Procurado, Marlon confirmou que esteve na manhã de 12 de novembro, dia do jogo, no hotel. Disse que foi encontrar “um amigo”. “Fui falar com um amigo meu que tava (sic) lá”, disse. Ele negou que tenha ido ao local para falar com jogadores do Avaí. Diante da insistência das perguntas, desligou o telefone. Em nota, o Avaí diz não ter qualquer relação com Marlon Bruno.

O gol contra

Só as investigações poderão esclarecer se há alguma relação com as mensagens colhidas pelos investigadores, mas agora, com a descoberta da trama envolvendo a partida, chama atenção um gol contra marcado por Wellington Ferreira Nascimento, um dos zagueiros do Avaí.

O jogador, que está até hoje no clube catarinense, abriu o placar aos 42 minutos do primeiro tempo. Em um cruzamento de Vidal, do Flamengo, o zagueiro avança sobre a bola e cabeceia para dentro do próprio gol. Minutos depois, o Avaí fez 1 a 1. Já no final do segundo, virou o placar.

O Avaí e as suspeitas

Não é a primeira vez que jogadores do Avaí aparecem relacionados. O clube já sofreu duas baixas em razão do escândalo. Dois jogadores estão afastados atualmente: Raphael Rodrigues e Vinícius José Ignácio, conhecido como Didi, ambos zagueiros.

O nome de Raphael aparece em uma tabela com valores de supostos pagamentos. Além disso, em um áudio enviado por aplicativo de mensagem em outubro do ano passado, um dos participantes da quadrilha fala em “os vinte do Raphael do Avaí”. Na semana passada, o Avaí afastou Didi, também mencionado nas investigações por ter conversado com um dos operadores do esquema.

Investigações prosseguem

O Ministério Público de Goiás já apresentou acusação formal à Justiça contra 26 participantes do esquema, incluindo jogadores e responsáveis pelas apostas fraudulentas.
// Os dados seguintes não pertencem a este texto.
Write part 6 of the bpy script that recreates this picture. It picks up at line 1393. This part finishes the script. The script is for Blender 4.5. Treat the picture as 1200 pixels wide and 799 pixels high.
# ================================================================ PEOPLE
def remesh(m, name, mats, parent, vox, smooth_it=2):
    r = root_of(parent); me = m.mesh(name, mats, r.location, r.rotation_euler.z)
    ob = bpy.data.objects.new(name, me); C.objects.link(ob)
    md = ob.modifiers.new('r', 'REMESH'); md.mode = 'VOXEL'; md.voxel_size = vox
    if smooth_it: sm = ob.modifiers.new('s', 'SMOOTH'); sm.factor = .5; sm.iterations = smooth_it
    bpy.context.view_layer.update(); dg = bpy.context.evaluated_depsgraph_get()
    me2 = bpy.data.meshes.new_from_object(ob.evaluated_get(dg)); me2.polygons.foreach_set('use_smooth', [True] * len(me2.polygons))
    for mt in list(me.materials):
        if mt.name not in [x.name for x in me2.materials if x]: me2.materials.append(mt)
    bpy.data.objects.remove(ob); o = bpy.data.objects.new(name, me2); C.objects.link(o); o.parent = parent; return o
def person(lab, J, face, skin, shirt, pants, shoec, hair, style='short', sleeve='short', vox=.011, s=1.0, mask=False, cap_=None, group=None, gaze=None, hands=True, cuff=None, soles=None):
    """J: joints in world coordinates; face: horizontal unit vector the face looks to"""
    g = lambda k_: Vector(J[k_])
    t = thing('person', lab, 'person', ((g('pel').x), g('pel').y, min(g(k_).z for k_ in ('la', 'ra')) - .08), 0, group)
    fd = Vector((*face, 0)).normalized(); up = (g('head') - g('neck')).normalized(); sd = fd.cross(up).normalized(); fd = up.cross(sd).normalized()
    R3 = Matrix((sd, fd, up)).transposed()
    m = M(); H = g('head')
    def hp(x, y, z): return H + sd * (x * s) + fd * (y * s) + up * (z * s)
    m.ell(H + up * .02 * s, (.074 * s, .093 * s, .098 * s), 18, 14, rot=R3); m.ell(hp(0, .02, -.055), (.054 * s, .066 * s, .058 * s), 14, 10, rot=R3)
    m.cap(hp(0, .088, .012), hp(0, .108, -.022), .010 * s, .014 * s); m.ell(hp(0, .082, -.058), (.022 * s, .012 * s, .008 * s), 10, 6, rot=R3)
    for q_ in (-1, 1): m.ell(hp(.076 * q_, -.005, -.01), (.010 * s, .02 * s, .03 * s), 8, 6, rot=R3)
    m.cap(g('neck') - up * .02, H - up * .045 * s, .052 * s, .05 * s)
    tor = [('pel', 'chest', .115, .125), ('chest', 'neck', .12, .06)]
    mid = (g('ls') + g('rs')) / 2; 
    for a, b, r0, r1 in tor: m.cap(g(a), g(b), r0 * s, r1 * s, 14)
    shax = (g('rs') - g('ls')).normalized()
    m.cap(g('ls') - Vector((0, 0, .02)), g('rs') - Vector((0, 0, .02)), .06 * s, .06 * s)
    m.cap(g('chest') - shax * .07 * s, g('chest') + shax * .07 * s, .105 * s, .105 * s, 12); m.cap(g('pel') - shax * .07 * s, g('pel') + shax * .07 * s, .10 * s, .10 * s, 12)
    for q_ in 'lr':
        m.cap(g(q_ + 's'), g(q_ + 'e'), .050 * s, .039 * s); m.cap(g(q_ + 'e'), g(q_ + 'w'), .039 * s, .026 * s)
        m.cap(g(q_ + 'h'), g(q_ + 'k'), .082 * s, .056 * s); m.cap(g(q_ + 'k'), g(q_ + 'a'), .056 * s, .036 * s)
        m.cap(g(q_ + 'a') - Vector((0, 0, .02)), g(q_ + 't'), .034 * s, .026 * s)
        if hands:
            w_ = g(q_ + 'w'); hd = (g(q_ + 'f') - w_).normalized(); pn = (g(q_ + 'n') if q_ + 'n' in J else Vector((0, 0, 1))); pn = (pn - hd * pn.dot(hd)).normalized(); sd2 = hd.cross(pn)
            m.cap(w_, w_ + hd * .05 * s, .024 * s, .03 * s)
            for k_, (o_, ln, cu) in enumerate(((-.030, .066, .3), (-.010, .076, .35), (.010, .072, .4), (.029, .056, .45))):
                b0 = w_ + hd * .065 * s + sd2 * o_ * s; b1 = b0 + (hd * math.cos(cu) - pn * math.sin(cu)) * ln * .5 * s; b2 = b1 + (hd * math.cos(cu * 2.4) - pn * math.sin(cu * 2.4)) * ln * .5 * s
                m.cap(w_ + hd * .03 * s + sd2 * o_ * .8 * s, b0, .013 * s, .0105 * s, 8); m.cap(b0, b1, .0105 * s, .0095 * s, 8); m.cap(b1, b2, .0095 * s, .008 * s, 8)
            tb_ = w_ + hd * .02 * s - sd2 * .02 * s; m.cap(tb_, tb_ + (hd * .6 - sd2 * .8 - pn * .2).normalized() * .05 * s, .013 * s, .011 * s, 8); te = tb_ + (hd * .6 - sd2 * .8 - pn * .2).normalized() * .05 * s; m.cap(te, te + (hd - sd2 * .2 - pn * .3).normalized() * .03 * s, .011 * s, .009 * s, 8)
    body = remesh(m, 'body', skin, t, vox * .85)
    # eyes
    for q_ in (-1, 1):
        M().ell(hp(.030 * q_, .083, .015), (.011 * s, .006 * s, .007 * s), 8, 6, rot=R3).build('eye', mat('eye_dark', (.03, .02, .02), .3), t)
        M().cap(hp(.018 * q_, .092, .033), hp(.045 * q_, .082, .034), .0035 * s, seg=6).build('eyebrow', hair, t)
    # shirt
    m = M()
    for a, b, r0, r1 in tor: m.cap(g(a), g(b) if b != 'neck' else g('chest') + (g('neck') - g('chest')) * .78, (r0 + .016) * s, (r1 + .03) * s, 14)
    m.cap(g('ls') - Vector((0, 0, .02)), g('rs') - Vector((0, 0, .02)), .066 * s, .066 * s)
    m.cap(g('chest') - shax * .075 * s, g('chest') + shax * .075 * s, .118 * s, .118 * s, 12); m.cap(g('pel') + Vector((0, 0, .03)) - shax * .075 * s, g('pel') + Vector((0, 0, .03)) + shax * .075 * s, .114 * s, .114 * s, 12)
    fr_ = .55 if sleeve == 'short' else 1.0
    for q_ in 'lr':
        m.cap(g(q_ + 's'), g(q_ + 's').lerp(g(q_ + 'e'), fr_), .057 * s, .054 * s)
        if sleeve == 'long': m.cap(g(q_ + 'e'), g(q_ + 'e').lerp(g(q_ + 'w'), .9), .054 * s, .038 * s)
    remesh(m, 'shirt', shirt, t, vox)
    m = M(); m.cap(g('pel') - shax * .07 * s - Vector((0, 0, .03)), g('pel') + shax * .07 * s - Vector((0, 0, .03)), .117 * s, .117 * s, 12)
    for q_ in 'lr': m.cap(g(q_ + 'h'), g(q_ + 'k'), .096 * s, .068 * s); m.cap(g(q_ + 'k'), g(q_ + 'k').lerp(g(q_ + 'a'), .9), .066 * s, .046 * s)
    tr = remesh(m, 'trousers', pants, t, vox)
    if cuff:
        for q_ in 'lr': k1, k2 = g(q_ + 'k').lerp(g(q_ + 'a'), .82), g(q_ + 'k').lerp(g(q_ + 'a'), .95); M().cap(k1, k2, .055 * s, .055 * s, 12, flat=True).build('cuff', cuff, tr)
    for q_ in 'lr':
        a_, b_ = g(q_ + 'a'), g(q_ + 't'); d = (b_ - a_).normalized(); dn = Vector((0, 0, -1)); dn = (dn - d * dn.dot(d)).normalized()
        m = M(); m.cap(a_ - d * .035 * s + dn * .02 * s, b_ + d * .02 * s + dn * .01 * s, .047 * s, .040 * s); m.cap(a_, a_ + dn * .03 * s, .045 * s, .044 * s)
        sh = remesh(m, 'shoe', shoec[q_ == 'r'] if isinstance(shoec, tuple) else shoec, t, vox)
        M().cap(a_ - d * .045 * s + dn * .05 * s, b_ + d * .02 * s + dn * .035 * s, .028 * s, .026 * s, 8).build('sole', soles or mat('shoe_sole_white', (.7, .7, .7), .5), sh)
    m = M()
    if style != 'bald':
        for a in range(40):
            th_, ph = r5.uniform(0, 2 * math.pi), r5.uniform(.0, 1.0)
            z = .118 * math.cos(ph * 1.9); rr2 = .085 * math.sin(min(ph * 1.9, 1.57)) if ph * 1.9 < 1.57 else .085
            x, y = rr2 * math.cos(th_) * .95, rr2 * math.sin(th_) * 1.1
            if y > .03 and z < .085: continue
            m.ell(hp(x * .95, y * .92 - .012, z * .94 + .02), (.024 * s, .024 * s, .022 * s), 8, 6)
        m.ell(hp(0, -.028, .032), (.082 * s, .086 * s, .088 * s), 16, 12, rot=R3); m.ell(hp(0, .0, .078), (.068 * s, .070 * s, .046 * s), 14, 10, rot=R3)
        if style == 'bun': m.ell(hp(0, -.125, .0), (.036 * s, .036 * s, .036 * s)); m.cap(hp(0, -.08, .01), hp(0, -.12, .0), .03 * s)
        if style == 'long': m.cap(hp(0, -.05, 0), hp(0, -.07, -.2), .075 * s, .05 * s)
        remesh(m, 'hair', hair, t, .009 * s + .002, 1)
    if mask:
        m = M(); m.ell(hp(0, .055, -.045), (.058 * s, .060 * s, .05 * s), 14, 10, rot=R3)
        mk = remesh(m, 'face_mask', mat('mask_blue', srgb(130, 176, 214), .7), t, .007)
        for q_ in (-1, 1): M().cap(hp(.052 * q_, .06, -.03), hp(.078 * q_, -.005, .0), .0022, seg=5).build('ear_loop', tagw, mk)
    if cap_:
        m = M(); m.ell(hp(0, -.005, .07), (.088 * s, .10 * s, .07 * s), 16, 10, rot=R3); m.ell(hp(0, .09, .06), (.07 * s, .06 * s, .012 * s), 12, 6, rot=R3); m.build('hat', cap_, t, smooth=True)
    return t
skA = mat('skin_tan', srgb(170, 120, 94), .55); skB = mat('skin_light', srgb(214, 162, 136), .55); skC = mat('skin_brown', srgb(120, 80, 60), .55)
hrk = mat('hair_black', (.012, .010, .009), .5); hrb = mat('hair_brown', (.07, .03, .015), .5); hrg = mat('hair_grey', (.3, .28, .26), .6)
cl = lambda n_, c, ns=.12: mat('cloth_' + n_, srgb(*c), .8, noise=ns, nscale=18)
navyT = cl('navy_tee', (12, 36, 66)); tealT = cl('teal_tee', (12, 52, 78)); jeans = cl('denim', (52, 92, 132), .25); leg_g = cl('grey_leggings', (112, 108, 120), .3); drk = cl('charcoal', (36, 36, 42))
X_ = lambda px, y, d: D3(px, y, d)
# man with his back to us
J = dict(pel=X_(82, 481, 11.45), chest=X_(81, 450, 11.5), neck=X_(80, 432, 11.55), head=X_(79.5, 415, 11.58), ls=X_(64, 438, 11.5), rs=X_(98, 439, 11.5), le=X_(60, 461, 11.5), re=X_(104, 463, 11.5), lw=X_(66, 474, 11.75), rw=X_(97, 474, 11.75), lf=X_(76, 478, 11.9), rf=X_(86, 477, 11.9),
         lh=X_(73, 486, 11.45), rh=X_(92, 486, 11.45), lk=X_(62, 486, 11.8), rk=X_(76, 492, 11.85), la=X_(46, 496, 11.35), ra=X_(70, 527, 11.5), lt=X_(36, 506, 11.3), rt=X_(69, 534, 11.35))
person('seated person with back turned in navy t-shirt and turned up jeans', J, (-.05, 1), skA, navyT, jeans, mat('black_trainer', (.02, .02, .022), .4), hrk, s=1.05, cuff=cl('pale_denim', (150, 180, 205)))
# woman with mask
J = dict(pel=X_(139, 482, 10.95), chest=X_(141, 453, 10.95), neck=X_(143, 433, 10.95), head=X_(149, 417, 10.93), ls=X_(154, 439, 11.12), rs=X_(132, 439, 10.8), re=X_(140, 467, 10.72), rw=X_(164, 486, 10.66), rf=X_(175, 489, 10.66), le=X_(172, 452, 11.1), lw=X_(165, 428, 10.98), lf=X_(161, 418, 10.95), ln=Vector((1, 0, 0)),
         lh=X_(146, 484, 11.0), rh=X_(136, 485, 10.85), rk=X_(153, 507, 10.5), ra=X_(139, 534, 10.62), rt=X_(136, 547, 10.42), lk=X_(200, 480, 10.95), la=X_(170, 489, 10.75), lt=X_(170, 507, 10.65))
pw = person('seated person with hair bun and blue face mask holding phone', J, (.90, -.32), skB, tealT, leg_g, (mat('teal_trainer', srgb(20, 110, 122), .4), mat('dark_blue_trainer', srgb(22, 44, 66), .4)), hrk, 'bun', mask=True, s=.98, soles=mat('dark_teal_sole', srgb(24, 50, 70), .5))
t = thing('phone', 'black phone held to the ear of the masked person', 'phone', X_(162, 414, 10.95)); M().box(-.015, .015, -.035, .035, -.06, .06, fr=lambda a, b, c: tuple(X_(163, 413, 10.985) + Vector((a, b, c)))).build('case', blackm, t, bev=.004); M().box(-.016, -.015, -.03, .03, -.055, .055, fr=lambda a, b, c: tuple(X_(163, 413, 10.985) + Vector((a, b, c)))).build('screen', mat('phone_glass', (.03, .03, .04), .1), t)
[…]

Na denúncia, os promotores afirmam que o grupo atuou para manipular pelo menos 16 jogos, todos do segundo semestre de 2022 para cá. Ao menos 11 jogadores foram afastados por seus times e sete foram demitidos. Nesta semana, o Superior Tribunal de Justiça Desportiva, o STJD, suspendeu por 30 dias oito dos atletas envolvidos. As investigações prosseguem.

O que dizem os envolvidos

Na nota enviada nesta tarde à coluna, o Avaí afirmou que nunca tomou conhecimento de qualquer tentativa de manipulação da partida contra o Flamengo e ressaltou que afastou dois jogadores mencionados nas investigações. O clube disse ainda que nunca teve relação com Marlon Bruno, a pessoa que de acordo com a mensagem Romarinho deveria encontrar no hotel onde estava hospedado o time.

O clube afirmou também que desconhece a existência de qualquer relação entre Marlon e os seus atletas, dirigentes e integrantes da comissão técnica. “O Avaí não foi acionado judicialmente a se manifestar sobre o assunto e, se assim ocorrer, irá prestar os esclarecimentos”, diz o texto. “Também estamos estudando medidas judiciais para resguardar o clube de possíveis danos”, prossegue.

Em nota divulgada após a deflagração da segunda fase da Operação Penalidade Máxima, como foi batizada a investigação do Ministério Público, a defesa de Romarinho afirmou que o ex-jogador é inocente.

O zagueiro Wellington Ferreira, autor do gol contra na partida contra o Flamengo, também foi procurado por meio da equipe de comunicação do Avaí, mas não respondeu às perguntas até a publicação desta reportagem.